- Task description:
Quote exactly the lines between the line containing "put(Z['fringe'], np.array((.15,.19,.045))*(.6+.8*nl[..., None]))" and the line containing "Z['col'] = col;", counting those two lines as part of the range. Leave the rest out.

— Begin Exercise materials —

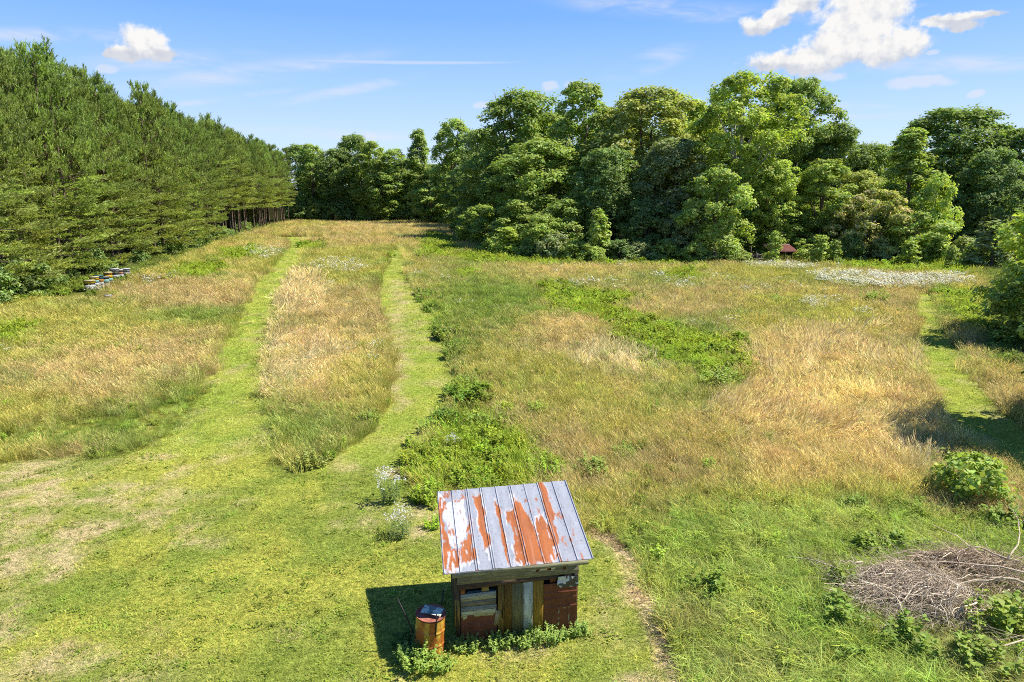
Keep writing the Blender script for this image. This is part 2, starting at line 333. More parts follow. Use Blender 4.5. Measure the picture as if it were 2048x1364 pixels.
def zones(x, y, jit=.22, seed=0, pick=None, feather=None):
    """what the ground carries at (x, y): one mask per kind, and the colour of the growth"""
    x = np.asarray(x, float); y = np.asarray(y, float)
    wx = x + 1.1*jit*4*(fbm(x/1.3, y/1.3, 5)-.5) + .5*(fbm(x/5, y/5, 6)-.5); wy = y + 1.6*jit*4*(fbm(x/1.3, y/1.3, 8)-.5) + .8*(fbm(x/5, y/5, 9)-.5)
    yy = np.maximum(wy, 3.2); u, v, zc = proj(wx, yy)
    Z = {}
    Z['forest'] = ~inpoly(wx, wy, FIELD_W)
    ins = lambda p: inpoly(u, v, p)
    if feather is not None:
        uf, vf, _z = proj(wx + feather[0], np.maximum(wy + feather[1], 3.2))
    else: uf, vf = u, v
    inf = lambda p: inpoly(uf, vf, p); ih = lambda p: inpoly(u*.4+uf*.6, v*.4+vf*.6, p)
    r_ = 4.5; Z['fringe'] = Z['forest'] & (inpoly(wx+r_, wy, FIELD_W) | inpoly(wx-r_, wy, FIELD_W) | inpoly(wx, wy-r_*1.6, FIELD_W))
    Z['path'] = (ih(PATH_L) | ins(PATH_L2) | ins(PATH_R) | ins(PATH_S)) & ~Z['forest']
    Z['lawn'] = ins(LAWN) | (wy < 3.5)
    Z['straw'] = ins(STRAW)
    Z['lush'] = inf(LUSH) & ~Z['straw']
    Z['mid'] = inf(MID)
    Z['weed'] = np.zeros(x.shape, bool)
    for p in WEED: Z['weed'] |= inf(p)
    Z['flower'] = np.zeros(x.shape, bool)
    for p in FLOWER: Z['flower'] |= inf(p)
    Z['rough'] = ins(ROUGH) & ~Z['forest']
    na = fbm(x/3.5, y/5.5, 21); nb = fbm(x/1.6+40, y/2.4, 33); nc_ = fbm(x/9, y/14, 47)
    wt = {'G': .35*sst(na, .45, .7) + .12, 'Y': .55*sst(1-na, .35, .6), 'T': .30*sst(nb, .5, .72), 'B': .42*sst(nc_, .4, .62)+.05, 'D': .12*sst(1-nb, .6, .75), 'P': .1*sst(nb*na*4, .9, 1.4)}
    for hu, hv, ru, rv, k, s in HINT:
        g = np.exp(-(((u-hu)/ru)**2 + ((v-hv)/rv)**2)*.9)*s*(.55+.9*nb)
        wt[k] = wt.get(k, 0) + g
    ks = list(wt); q2 = np.stack([wt[k]**2.3 for k in ks], -1); q2 = q2/(q2.sum(-1)[..., None]+1e-9); cm_ = np.array([CM[k] for k in ks])
    col = q2 @ cm_
    if pick is not None:
        one = cm_[np.minimum((np.cumsum(q2, -1) < pick[..., None]).sum(-1), len(ks)-1)]; col = col*.45 + one*.55
    def put(mask, c): 
        nonlocal col
        col = np.where(mask[..., None], c, col)
    nl = fbm(x/1.1, y/1.1, 61); nm = fbm(x/4, y/3, 77, 3); dry = sst(nm, .50, .70)*.45 + .55*sst(nl, .55, .72)
    for hu, hv, ru, rv, s in [(30,955,130,40,1),(200,1010,260,22,.9),(330,985,120,22,.6),(20,1130,70,110,.9),(170,1330,160,60,.8),(560,1260,110,30,.4),(60,1230,90,50,.5),(640,1190,40,40,.4),(1230,1200,60,90,.75),(420,1060,160,16,.35)]:
        dry = dry + .62*s*np.exp(-(((u-hu)/ru)**2+((v-hv)/rv)**2))*(.4+1.1*nl)
    for hu, hv, ru, rv, s in [(560,1030,150,60,.8),(600,960,110,40,.7),(350,1210,220,60,.5),(650,1130,150,60,.6),(470,1150,120,50,.5),(900,1340,200,40,.5)]:
        dry = dry - s*np.exp(-(((u-hu)/ru)**2+((v-hv)/rv)**2))
    dry = np.clip(dry*(.05+1.9*sst(fbm(x/.5, y/.35, 19, 4), .36, .66)), 0, 1)[..., None]
    if pick is not None: dry = np.where(pick[..., None] < dry, .9, .12*dry)
    ly = np.array((.42,.435,.08)); lg = np.array((.27,.335,.06)); ls = np.array((.58,.48,.25))
    gg = sst(fbm(x/1.6, y/1.6, 88), .38, .62)[..., None]
    if pick is not None: gg = np.clip(gg + (vnoise(x*9, y*9, 5)[..., None]-.5)*1.3, 0, 1)
    lawn = (lg*(1-gg) + ly*gg)*(1-dry) + ls*dry
    put(Z['lawn'], lawn)
    pdry = np.clip(sst(nl, .56, .76)*.5 + .75*np.exp(-((u-795)/16)**2)*(v > 560)*(v < 830)*nl*1.6, 0, 1)[..., None]
    put(Z['path'] & ~Z['lawn'], (np.array((.32,.395,.065))*(1-gg*.8) + np.array((.42,.455,.085))*gg*.8)*(1-pdry) + ls*.9*pdry)
    put(Z['mid'] & ~Z['path'], np.array((.25,.335,.055))*(1-gg) + np.array((.38,.41,.09))*gg)
    put(Z['lush'], (np.array((.27,.355,.055))*(1-gg) + np.array((.43,.475,.105))*gg)*(1-.55*sst(nb, .58, .7)[..., None]) + .55*sst(nb, .58, .7)[..., None]*np.array((.33,.29,.11)))
    put(Z['weed'], np.array(cW)*(.8+.4*nl[..., None]))
    put(Z['straw'], np.array((.80,.62,.36))*(.7+.5*nl[..., None]))
    put(Z['rough'], np.array((.10,.15,.03))*(.7+.6*nl[..., None]))
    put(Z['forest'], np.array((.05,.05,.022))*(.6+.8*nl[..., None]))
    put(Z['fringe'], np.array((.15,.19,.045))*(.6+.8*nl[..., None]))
    Z['col'] = col; Z['uv'] = (u, v); Z['dry'] = dry[..., 0]; return Z

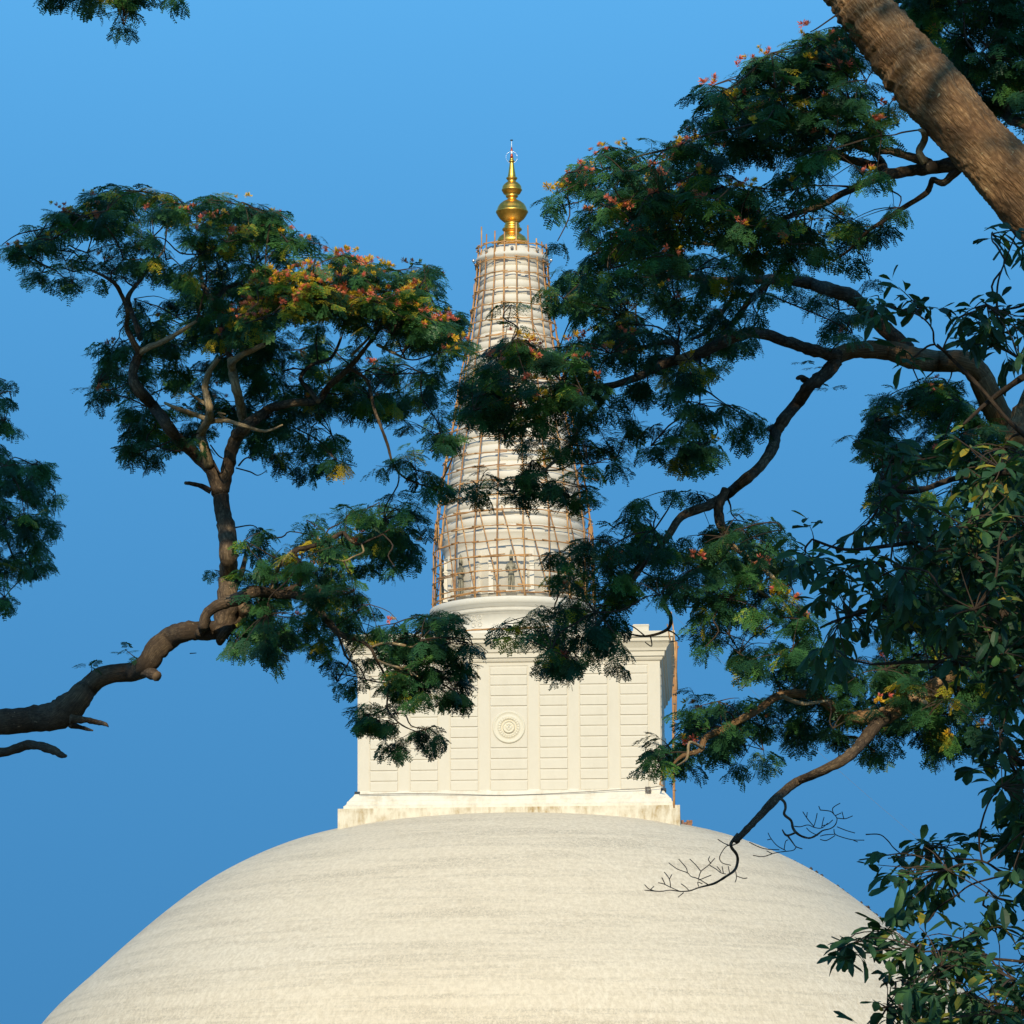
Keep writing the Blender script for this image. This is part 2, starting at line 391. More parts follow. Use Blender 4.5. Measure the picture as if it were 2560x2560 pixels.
# drum, ring and spire ---------------------------------------------
def prl(lst): return [pr(y, h) for y, h in lst]
mb = MB()
mb.lathe(prl([(1650, 202), (1632, 202), (1631, 199), (1627, 198.5), (1626, 195), (1567, 195), (1566.5, 197.5), (1562, 198), (1561.5, 201.5), (1556, 203), (1551, 203.5), (1550.5, 207), (1543, 208), (1542.5, 210), (1531, 212), (1528, 211), (1527, 208), (1526.5, 172)]), 160)
drum = mb.build('drum', M_spire, stupa, True)
ns = MB(); ns.lathe(prl([(1526.5, 173.5), (1395, 173.5), (1386, 175), (1383, 178), (1378, 178), (1374, 182), (1369, 182), (1366, 186), (1360, 187), (1356, 184), (1352, 187), (1347, 187), (1344, 181)]), 160)
nd = ns.build('niche_storey', M_spire, stupa, True)
hwt = [(672, 77), (690, 79), (726, 81), (767, 87), (808, 92), (850, 100), (900, 110), (1000, 125), (1078, 136), (1155, 151), (1233, 166), (1280, 173), (1344, 181)]
def interp(t, y):
    for (a, b), (c, d) in zip(t[:-1], t[1:]):
        if y <= c: return b+(d-b)*(y-a)/(c-a) if y >= a else t[0][1]
    return t[-1][1]
pf = []; y = 1344.0
while y > 680:
    st = 18.0+5.5*(y-680)/660; h = interp(hwt, y-st/2)
    for t, d in ((0, -3.2), (.06, -1), (.2, 1.2), (.42, 2.4), (.62, 2.2), (.8, .8), (.92, -1.6), (.97, -3.4)):
        pf.append((y-t*st, h+d*(.8+.4*(y-680)/660)))
    y -= st
pf += [(676, 77), (672, 78), (666, 82), (660, 87), (657, 91), (652, 92), (649, 90), (646, 85), (642, 85), (641, 81), (636, 81), (635, 76), (628, 75), (626, 60), (622, 44)]
mb = MB(); mb.lathe(prl(pf), 144); spire = mb.build('ringed_spire', M_spire, stupa, True)

# statue mesh (skin figure) ----------------------------------------
def skin_figure(name, verts, edges, radii, sub=2):
    me = bpy.data.meshes.new(name+'_cage'); me.from_pydata(verts, edges, []); o = bpy.data.objects.new(name+'_cage', me); COL.objects.link(o)
    sk = o.modifiers.new('s', 'SKIN'); ss = o.modifiers.new('u', 'SUBSURF'); ss.levels = sub; ss.render_levels = sub
    for i, r in enumerate(radii): me.skin_vertices[0].data[i].radius = r if isinstance(r, tuple) else (r, r)
    me.skin_vertices[0].data[0].use_root = True
    dg = bpy.context.evaluated_depsgraph_get(); em = bpy.data.meshes.new_from_object(o.evaluated_get(dg)); em.name = name
    bpy.data.objects.remove(o); bpy.data.meshes.remove(me); return em
V_ = [(0, 0, 1.35), (0, 0, 1.75), (0, 0, 2.1), (0, 0, 2.3), (0, -.02, 2.5), (0, 0, 2.72), (0, 0, 3.1), (0, 0, 3.3),
      (.12, 0, 1.25), (.14, 0, .7), (.15, 0, .12), (.17, -.12, .06), (-.12, 0, 1.25), (-.14, 0, .7), (-.15, 0, .12), (-.17, -.12, .06),
      (.27, 0, 2.08), (.42, -.02, 1.7), (.16, -.24, 1.72), (-.27, 0, 2.08), (-.42, -.02, 1.7), (-.16, -.24, 1.72)]
E_ = [(0, 1), (1, 2), (2, 3), (3, 4), (4, 5), (5, 6), (6, 7), (0, 8), (8, 9), (9, 10), (10, 11), (0, 12), (12, 13), (13, 14), (14, 15), (2, 16), (16, 17), (17, 18), (2, 19), (19, 20), (20, 21)]
R_ = [.2, .18, .2, .09, .16, .17, .1, .03, .15, .12, .1, .07, .15, .12, .1, .07, .1, .08, .06, .1, .08, .06]
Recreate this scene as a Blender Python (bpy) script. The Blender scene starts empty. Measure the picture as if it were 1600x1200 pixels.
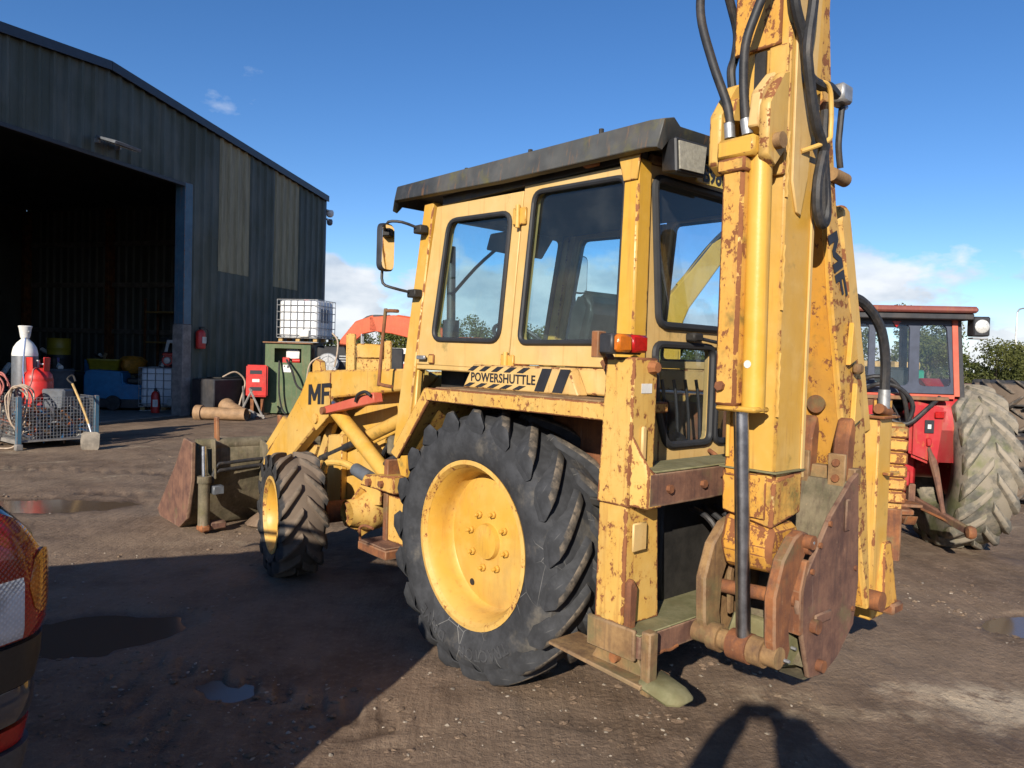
import bpy, bmesh, math, random
import numpy as np
from mathutils import Vector, Matrix, geometry
random.seed(7); np.random.seed(7)
S = bpy.context.scene
COL = S.collection
PI = math.pi
R_ = math.radians

# ---------------------------------------------------------------- camera
F_PX = 1150.0; ROLL = 0.03; PITCH = math.atan(38.0 / F_PX); EYE = 1.68
cd = bpy.data.cameras.new('camera'); cam = bpy.data.objects.new('camera', cd); COL.objects.link(cam)
cd.sensor_fit = 'HORIZONTAL'; cd.sensor_width = 36.0; cd.lens = 36.0 * F_PX / 1600.0
cd.clip_start = 0.05; cd.clip_end = 3000
fw = Vector((0, math.cos(PITCH), -math.sin(PITCH))); u0 = Vector((0, math.sin(PITCH), math.cos(PITCH))); r0 = Vector((1, 0, 0))
rt = r0 * math.cos(ROLL) + u0 * math.sin(ROLL); up = -r0 * math.sin(ROLL) + u0 * math.cos(ROLL)
cam.matrix_world = Matrix(((rt.x, up.x, -fw.x, 0), (rt.y, up.y, -fw.y, 0), (rt.z, up.z, -fw.z, EYE), (0, 0, 0, 1)))
S.camera = cam

# ---------------------------------------------------------------- sky, sun, exposure
SUN_AZ = R_(19.2); SUN_EL = R_(23.8)          # the light travels towards this azimuth (from +Y to +X)
W = bpy.data.worlds.new('World'); S.world = W; W.use_nodes = True
nt = W.node_tree; nt.nodes.clear()
def wn(t, **k):
    n = nt.nodes.new(t)
    for a, b in k.items(): setattr(n, a, b)
    return n
out = wn('ShaderNodeOutputWorld'); bg = wn('ShaderNodeBackground'); bg.inputs[1].default_value = 0.108
sky = wn('ShaderNodeTexSky', sky_type='NISHITA', sun_disc=False, sun_elevation=SUN_EL, sun_rotation=PI + SUN_AZ, air_density=0.75, dust_density=0.1, ozone_density=2.0, altitude=50)
tc = wn('ShaderNodeTexCoord'); sep = wn('ShaderNodeSeparateXYZ'); nt.links.new(tc.outputs['Generated'], sep.inputs[0])
mp = wn('ShaderNodeMapping'); mp.inputs['Scale'].default_value = (5.5, 5.5, 11); mp.inputs['Location'].default_value = (0.6, 4.4, 7.7)
nt.links.new(tc.outputs['Generated'], mp.inputs[0])
nz = wn('ShaderNodeTexNoise'); nz.inputs['Scale'].default_value = 1.0; nz.inputs['Detail'].default_value = 9; nz.inputs['Roughness'].default_value = 0.56
nt.links.new(mp.outputs[0], nz.inputs['Vector'])
def mr(sock, a, b, c=0.0, d=1.0):
    n = wn('ShaderNodeMapRange', interpolation_type='SMOOTHSTEP'); nt.links.new(sock, n.inputs[0])
    for i, v in enumerate((a, b, c, d)): n.inputs[i + 1].default_value = v
    return n.outputs[0]
def mth(op, a, b):
    n = wn('ShaderNodeMath', operation=op)
    for i, v in enumerate((a, b)):
        if isinstance(v, (int, float)): n.inputs[i].default_value = v
        else: nt.links.new(v, n.inputs[i])
    return n.outputs[0]
# clouds: thick near the horizon, thinning to wisps above
thr = mth('ADD', mr(sep.outputs[2], 0.09, 0.20, 0.385, 0.68), mr(sep.outputs[2], 0.0, 0.06, -0.10, 0.0))
dens = mth('MULTIPLY', mth('SUBTRACT', nz.outputs[0], thr), 12.0)
dcl = wn('ShaderNodeClamp'); nt.links.new(dens, dcl.inputs[0])
mask = mth('MULTIPLY', dcl.outputs[0], mr(sep.outputs[2], 0.10, 0.20, 0.93, 0.35))
mp2 = wn('ShaderNodeMapping'); mp2.inputs['Scale'].default_value = (10, 10, 22); mp2.inputs['Location'].default_value = (1.3, .4, .6); nt.links.new(tc.outputs['Generated'], mp2.inputs[0])
nz2 = wn('ShaderNodeTexNoise'); nz2.inputs['Scale'].default_value = 1.0; nz2.inputs['Detail'].default_value = 6; nt.links.new(mp2.outputs[0], nz2.inputs['Vector'])
crp = wn('ShaderNodeValToRGB'); crp.color_ramp.elements[0].position = .34; crp.color_ramp.elements[0].color = (3.4, 3.9, 4.6, 1); crp.color_ramp.elements[1].position = .58; crp.color_ramp.elements[1].color = (6.3, 6.4, 6.6, 1)
nt.links.new(nz2.outputs[0], crp.inputs[0])
hs = wn('ShaderNodeHueSaturation'); hs.inputs['Saturation'].default_value = 1.25; hs.inputs['Hue'].default_value = 0.506; nt.links.new(sky.outputs[0], hs.inputs['Color'])
mx = wn('ShaderNodeMix', data_type='RGBA'); nt.links.new(mask, mx.inputs[0]); nt.links.new(hs.outputs[0], mx.inputs[6]); nt.links.new(crp.outputs[0], mx.inputs[7])
nt.links.new(mx.outputs[2], bg.inputs[0]); nt.links.new(bg.outputs[0], out.inputs[0])
sl = bpy.data.lights.new('sun', 'SUN'); sl.energy = 5.0; sl.angle = R_(0.53); sl.color = (1.0, 0.915, 0.785)
sun = bpy.data.objects.new('sun', sl); COL.objects.link(sun)
sd = Vector((math.sin(SUN_AZ) * math.cos(SUN_EL), math.cos(SUN_AZ) * math.cos(SUN_EL), -math.sin(SUN_EL)))
sun.rotation_euler = sd.to_track_quat('-Z', 'Y').to_euler(); sun.location = (-6, -16, 12)
S.view_settings.view_transform = 'Standard'; S.view_settings.look = 'None'; S.view_settings.gamma = 1; S.view_settings.exposure = 0.5
S.render.engine = 'CYCLES'; S.cycles.transparent_max_bounces = 24; S.cycles.max_bounces = 4; S.cycles.diffuse_bounces = 2; S.cycles.glossy_bounces = 3; S.cycles.caustics_reflective = False; S.cycles.caustics_refractive = False

# ---------------------------------------------------------------- materials
class T:
    def __init__(s, name):
        s.m = bpy.data.materials.new(name); s.m.use_nodes = True; s.t = s.m.node_tree; s.t.nodes.clear()
        s.o = s.t.nodes.new('ShaderNodeOutputMaterial'); s.c = s.t.nodes.new('ShaderNodeTexCoord'); s.oc = s.c.outputs['Object']
    def put(s, v, sock):
        if hasattr(v, 'is_linked') or isinstance(v, bpy.types.NodeSocket): s.t.links.new(v, sock)
        elif isinstance(v, (tuple, list)):
            sock.default_value = tuple(v) + ((1,) if len(v) == 3 and sock.type == 'RGBA' else ())
        else: sock.default_value = v
    def map(s, sc, loc=(0, 0, 0), rot=(0, 0, 0), src=None):
        n = s.t.nodes.new('ShaderNodeMapping'); n.inputs['Scale'].default_value = sc; n.inputs['Location'].default_value = loc; n.inputs['Rotation'].default_value = rot
        s.t.links.new(src or s.oc, n.inputs[0]); return n.outputs[0]
    def noise(s, scale, detail=4, rough=.55, vec=None, dist=0.0):
        detail = min(detail, 5.0) if scale > 3 else min(detail, 4.0)
        n = s.t.nodes.new('ShaderNodeTexNoise'); n.inputs['Scale'].default_value = scale; n.inputs['Detail'].default_value = detail; n.inputs['Roughness'].default_value = rough; n.inputs['Distortion'].default_value = dist
        s.t.links.new(vec or s.oc, n.inputs['Vector']); return n.outputs[0]
    def vor(s, scale, feature='F1', vec=None, out=0):
        n = s.t.nodes.new('ShaderNodeTexVoronoi'); n.feature = feature; n.inputs['Scale'].default_value = scale
        s.t.links.new(vec or s.oc, n.inputs['Vector']); return n.outputs[out]
    def step(s, sock, a, b, c=0.0, d=1.0):
        n = s.t.nodes.new('ShaderNodeMapRange'); n.interpolation_type = 'SMOOTHSTEP'; s.t.links.new(sock, n.inputs[0])
        for i, v in enumerate((a, b, c, d)): n.inputs[i + 1].default_value = v
        return n.outputs[0]
    def math(s, op, a, b=0.0):
        n = s.t.nodes.new('ShaderNodeMath'); n.operation = op; s.put(a, n.inputs[0]); s.put(b, n.inputs[1]); return n.outputs[0]
    def mix(s, f, a, b):
        n = s.t.nodes.new('ShaderNodeMix'); n.data_type = 'RGBA'; s.put(f, n.inputs[0]); s.put(a, n.inputs[6]); s.put(b, n.inputs[7]); return n.outputs[2]
    def bump(s, h, strength=.3, dist=.01):
        n = s.t.nodes.new('ShaderNodeBump'); n.inputs['Strength'].default_value = strength; n.inputs['Distance'].default_value = dist; s.t.links.new(h, n.inputs['Height']); return n.outputs[0]
    def pbr(s, col, rough=.5, metal=0.0, normal=None, **k):
        n = s.t.nodes.new('ShaderNodeBsdfPrincipled'); s.put(col, n.inputs['Base Color']); s.put(rough, n.inputs['Roughness']); s.put(metal, n.inputs['Metallic'])
        if normal is not None: s.t.links.new(normal, n.inputs['Normal'])
        for a, b in k.items(): s.put(b, n.inputs[a])
        s.t.links.new(n.outputs[0], s.o.inputs[0]); return s.m
RUST1 = (.13, .048, .022); RUST2 = (.28, .105, .035)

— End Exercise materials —

- Solution:
    put(Z['fringe'], np.array((.15,.19,.045))*(.6+.8*nl[..., None]))
    Z['col'] = col; Z['uv'] = (u, v); Z['dry'] = dry[..., 0]; return Z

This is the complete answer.